Ne vatan hainliğinizi bırakıyorlar, ne terör destekçiliğinizi, ne darbeciliğinizi, ne kalpazanlığınızı... Bunları da ciddiye almalı mıyız?

Kaldı ki, yalan da değil.

Sırf Tayyip’i zor durumda bırakıyor (Tayyip’in karizmasını sarsıyor) diye, her melanete balıklama atlıyorsunuz. Terör destekçiliğiyse terör destekçiliği, darbecilikse darbecilik, trollükse trollük... 

Bu cümleden olarak, biz de, “Bunlar böyledir işte Yarbayım” diyebilir miyiz? “Bunlar şehit cenazelerine bile, bu iş Tayyip’e zarar veriyor mu vermiyor mu diye bakarlar. Bunlar cenaze talancılarıdır, bunlar mezar soyguncularıdır...”
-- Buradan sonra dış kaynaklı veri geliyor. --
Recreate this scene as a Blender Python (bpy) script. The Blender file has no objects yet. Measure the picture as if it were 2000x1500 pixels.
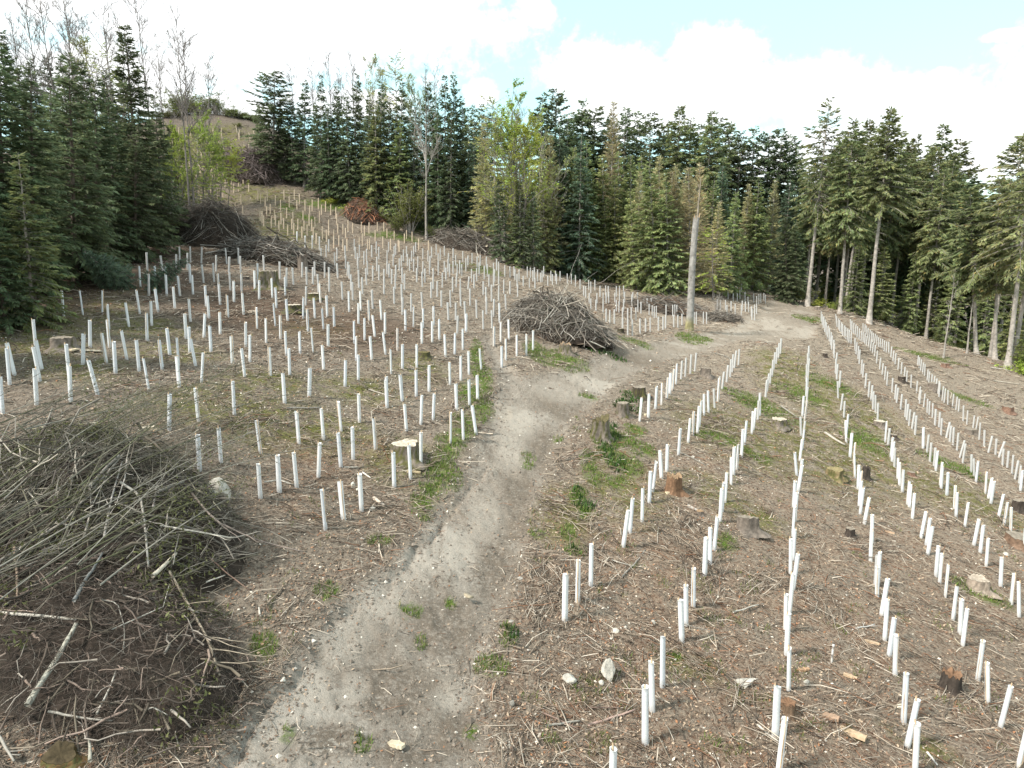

Kaldı ki, bu da yanlış değil.

Başkasına atfettiğiniz muhayyel cürümlerin aynını ve fazlasını kendiniz işliyorsunuz...  

Başkalarının acısı üzerinden siyasi operasyona girişmek şerefsizliğini sergilerken de utanmıyorsunuz.

Nebbaşlıksa nebbaşlık...

Mezar soygunculuğuysa mezar soygunculuğu...

Cenaze talancılığıysa cenaze talancılığı...

Her melanetin içinden bir şekilde kafa çıkarıyorsunuz.

Madem sosyal medya tepkilerini bu kadar önemsiyorsunuz, şehit ailesinin “Alevi” olduğu iddiasının nerden (hangi sosyal medya hesabından) çıktığına, hangi cemaat trolünün yol göstericiliğiyle bu meselenin gündeme taşındığına (bir diğer ifadeyle “tag” yapıldığına) niçin bakmıyorsunuz? (Paralel yapılanmanın istihbarat örgütü gibi çalışan bir şahsın sosyal medya üzerinden, “Şehit ailesini Alevi ilan edecekler” diye tezvirat yaptığını, emre amade bekleyen trollerin bu tezvirat uyarınca ameliyata giriştiğini ve ortaya bir “algı” çıkardığını niçin görmüyorsunuz? Her melanete kafanız işliyor. Buna niçin bakmıyorsunuz?)

Madem hakkaniyet, dürüstlük, ahlak sizin için vazgeçilmez değerler... Öyle söylüyorsunuz çünkü... Size, “sosyal medya” kaynaklı olmayan ve Yargıtay’ca onaylanmış bir mahkeme kararından söz edeceğim.

Bir mahkeme, vaktiyle, bir medya patronunu, “Elinin altındaki medya organlarını baskı ve şantaj aracı” olarak kullandığı ve hak ihlali yaptığı gerekçesiyle mahkûm etti.

Konu Yargıtay’a taşındı.

Daha doğrusu, medya patronu çıkan karara itiraz etti.

Bu itirazın nasıl sonuçlandığını ben söylemeyeyim.

Gidin bakın...

Bu iş Tayyip’e zarar veriyor mu, vermiyor mu?

Duruma göre köşenize taşırsınız.

HAMİŞ:

Cumhuriyet gazetesi Silvan’daki çatışmayı haberleştirmiş...

Silvan’da bir şeyler oluyor... “Savaş gibi bir şeyler” oluyor herhalde.

Bu savaşın taraflarından biri Türkiye Cumhuriyeti Devleti’nin güvenlik güçleri. Bunu biliyoruz. Çünkü bunu açık bir şekilde yazıyorlar.

Diğer tarafta kim (hangi güçler) var, bilmiyoruz.

Güvenlik güçleri “uzaylılar”la mı savaşıyor? Cumhuriyet gazetesi niçin PKK’nın ismini gizliyor?

Özgür gazeteci Can Dündar’ın buna bir cevabı var mı?